→ MATERIAL PROVIDED:
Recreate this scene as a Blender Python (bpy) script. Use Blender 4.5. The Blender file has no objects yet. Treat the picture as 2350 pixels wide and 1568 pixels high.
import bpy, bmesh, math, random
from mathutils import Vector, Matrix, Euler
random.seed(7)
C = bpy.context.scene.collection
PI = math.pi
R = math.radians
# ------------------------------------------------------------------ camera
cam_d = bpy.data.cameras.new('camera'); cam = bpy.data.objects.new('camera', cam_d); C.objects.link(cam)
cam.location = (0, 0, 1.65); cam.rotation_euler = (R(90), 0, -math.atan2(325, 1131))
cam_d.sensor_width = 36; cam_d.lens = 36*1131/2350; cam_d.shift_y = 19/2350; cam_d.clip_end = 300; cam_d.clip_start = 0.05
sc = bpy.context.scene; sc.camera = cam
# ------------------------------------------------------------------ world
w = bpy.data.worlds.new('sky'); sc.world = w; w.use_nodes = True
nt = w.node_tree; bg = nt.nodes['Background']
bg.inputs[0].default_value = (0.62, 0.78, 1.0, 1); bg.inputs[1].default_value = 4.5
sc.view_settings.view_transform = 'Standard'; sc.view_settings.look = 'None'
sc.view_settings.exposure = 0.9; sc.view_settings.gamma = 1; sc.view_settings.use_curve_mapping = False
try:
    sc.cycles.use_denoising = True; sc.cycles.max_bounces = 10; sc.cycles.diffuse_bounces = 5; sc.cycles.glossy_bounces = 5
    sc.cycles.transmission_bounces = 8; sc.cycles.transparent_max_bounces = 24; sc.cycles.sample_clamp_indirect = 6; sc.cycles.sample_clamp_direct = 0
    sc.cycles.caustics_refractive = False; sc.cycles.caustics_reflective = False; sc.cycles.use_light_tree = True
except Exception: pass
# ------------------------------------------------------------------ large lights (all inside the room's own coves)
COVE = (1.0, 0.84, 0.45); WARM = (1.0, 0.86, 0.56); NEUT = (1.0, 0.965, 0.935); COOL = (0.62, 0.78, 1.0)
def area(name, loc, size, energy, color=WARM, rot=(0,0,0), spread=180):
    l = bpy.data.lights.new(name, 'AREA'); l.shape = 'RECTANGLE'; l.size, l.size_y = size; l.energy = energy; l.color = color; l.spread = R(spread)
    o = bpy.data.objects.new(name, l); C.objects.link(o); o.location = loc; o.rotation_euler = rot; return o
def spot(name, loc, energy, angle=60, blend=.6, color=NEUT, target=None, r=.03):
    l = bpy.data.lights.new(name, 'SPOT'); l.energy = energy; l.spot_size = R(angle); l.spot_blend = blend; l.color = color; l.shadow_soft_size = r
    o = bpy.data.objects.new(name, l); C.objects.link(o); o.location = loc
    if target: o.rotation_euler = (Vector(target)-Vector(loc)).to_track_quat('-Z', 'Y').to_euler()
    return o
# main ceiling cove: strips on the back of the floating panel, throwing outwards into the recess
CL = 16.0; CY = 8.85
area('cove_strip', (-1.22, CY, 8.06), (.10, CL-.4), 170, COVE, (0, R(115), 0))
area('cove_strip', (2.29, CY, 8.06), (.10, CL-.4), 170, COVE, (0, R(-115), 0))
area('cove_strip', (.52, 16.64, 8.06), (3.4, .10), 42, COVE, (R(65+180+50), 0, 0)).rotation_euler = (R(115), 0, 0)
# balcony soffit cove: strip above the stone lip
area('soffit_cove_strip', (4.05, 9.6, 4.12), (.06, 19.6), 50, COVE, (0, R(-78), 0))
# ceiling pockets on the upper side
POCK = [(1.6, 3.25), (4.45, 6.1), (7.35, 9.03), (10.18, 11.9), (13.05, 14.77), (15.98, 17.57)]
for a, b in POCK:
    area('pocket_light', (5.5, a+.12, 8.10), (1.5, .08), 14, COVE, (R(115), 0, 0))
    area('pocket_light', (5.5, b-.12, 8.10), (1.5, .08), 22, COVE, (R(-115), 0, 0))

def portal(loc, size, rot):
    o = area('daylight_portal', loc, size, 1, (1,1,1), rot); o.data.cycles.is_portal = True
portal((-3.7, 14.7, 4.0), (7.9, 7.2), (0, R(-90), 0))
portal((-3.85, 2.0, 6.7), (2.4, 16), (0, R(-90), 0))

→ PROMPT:
Show the data once more, exactly as it was written.

→ RESULT:
Recreate this scene as a Blender Python (bpy) script. Use Blender 4.5. The Blender file has no objects yet. Treat the picture as 2350 pixels wide and 1568 pixels high.
import bpy, bmesh, math, random
from mathutils import Vector, Matrix, Euler
random.seed(7)
C = bpy.context.scene.collection
PI = math.pi
R = math.radians
# ------------------------------------------------------------------ camera
cam_d = bpy.data.cameras.new('camera'); cam = bpy.data.objects.new('camera', cam_d); C.objects.link(cam)
cam.location = (0, 0, 1.65); cam.rotation_euler = (R(90), 0, -math.atan2(325, 1131))
cam_d.sensor_width = 36; cam_d.lens = 36*1131/2350; cam_d.shift_y = 19/2350; cam_d.clip_end = 300; cam_d.clip_start = 0.05
sc = bpy.context.scene; sc.camera = cam
# ------------------------------------------------------------------ world
w = bpy.data.worlds.new('sky'); sc.world = w; w.use_nodes = True
nt = w.node_tree; bg = nt.nodes['Background']
bg.inputs[0].default_value = (0.62, 0.78, 1.0, 1); bg.inputs[1].default_value = 4.5
sc.view_settings.view_transform = 'Standard'; sc.view_settings.look = 'None'
sc.view_settings.exposure = 0.9; sc.view_settings.gamma = 1; sc.view_settings.use_curve_mapping = False
try:
    sc.cycles.use_denoising = True; sc.cycles.max_bounces = 10; sc.cycles.diffuse_bounces = 5; sc.cycles.glossy_bounces = 5
    sc.cycles.transmission_bounces = 8; sc.cycles.transparent_max_bounces = 24; sc.cycles.sample_clamp_indirect = 6; sc.cycles.sample_clamp_direct = 0
    sc.cycles.caustics_refractive = False; sc.cycles.caustics_reflective = False; sc.cycles.use_light_tree = True
except Exception: pass
# ------------------------------------------------------------------ large lights (all inside the room's own coves)
COVE = (1.0, 0.84, 0.45); WARM = (1.0, 0.86, 0.56); NEUT = (1.0, 0.965, 0.935); COOL = (0.62, 0.78, 1.0)
def area(name, loc, size, energy, color=WARM, rot=(0,0,0), spread=180):
    l = bpy.data.lights.new(name, 'AREA'); l.shape = 'RECTANGLE'; l.size, l.size_y = size; l.energy = energy; l.color = color; l.spread = R(spread)
    o = bpy.data.objects.new(name, l); C.objects.link(o); o.location = loc; o.rotation_euler = rot; return o
def spot(name, loc, energy, angle=60, blend=.6, color=NEUT, target=None, r=.03):
    l = bpy.data.lights.new(name, 'SPOT'); l.energy = energy; l.spot_size = R(angle); l.spot_blend = blend; l.color = color; l.shadow_soft_size = r
    o = bpy.data.objects.new(name, l); C.objects.link(o); o.location = loc
    if target: o.rotation_euler = (Vector(target)-Vector(loc)).to_track_quat('-Z', 'Y').to_euler()
    return o
# main ceiling cove: strips on the back of the floating panel, throwing outwards into the recess
CL = 16.0; CY = 8.85
area('cove_strip', (-1.22, CY, 8.06), (.10, CL-.4), 170, COVE, (0, R(115), 0))
area('cove_strip', (2.29, CY, 8.06), (.10, CL-.4), 170, COVE, (0, R(-115), 0))
area('cove_strip', (.52, 16.64, 8.06), (3.4, .10), 42, COVE, (R(65+180+50), 0, 0)).rotation_euler = (R(115), 0, 0)
# balcony soffit cove: strip above the stone lip
area('soffit_cove_strip', (4.05, 9.6, 4.12), (.06, 19.6), 50, COVE, (0, R(-78), 0))
# ceiling pockets on the upper side
POCK = [(1.6, 3.25), (4.45, 6.1), (7.35, 9.03), (10.18, 11.9), (13.05, 14.77), (15.98, 17.57)]
for a, b in POCK:
    area('pocket_light', (5.5, a+.12, 8.10), (1.5, .08), 14, COVE, (R(115), 0, 0))
    area('pocket_light', (5.5, b-.12, 8.10), (1.5, .08), 22, COVE, (R(-115), 0, 0))

def portal(loc, size, rot):
    o = area('daylight_portal', loc, size, 1, (1,1,1), rot); o.data.cycles.is_portal = True
portal((-3.7, 14.7, 4.0), (7.9, 7.2), (0, R(-90), 0))
portal((-3.85, 2.0, 6.7), (2.4, 16), (0, R(-90), 0))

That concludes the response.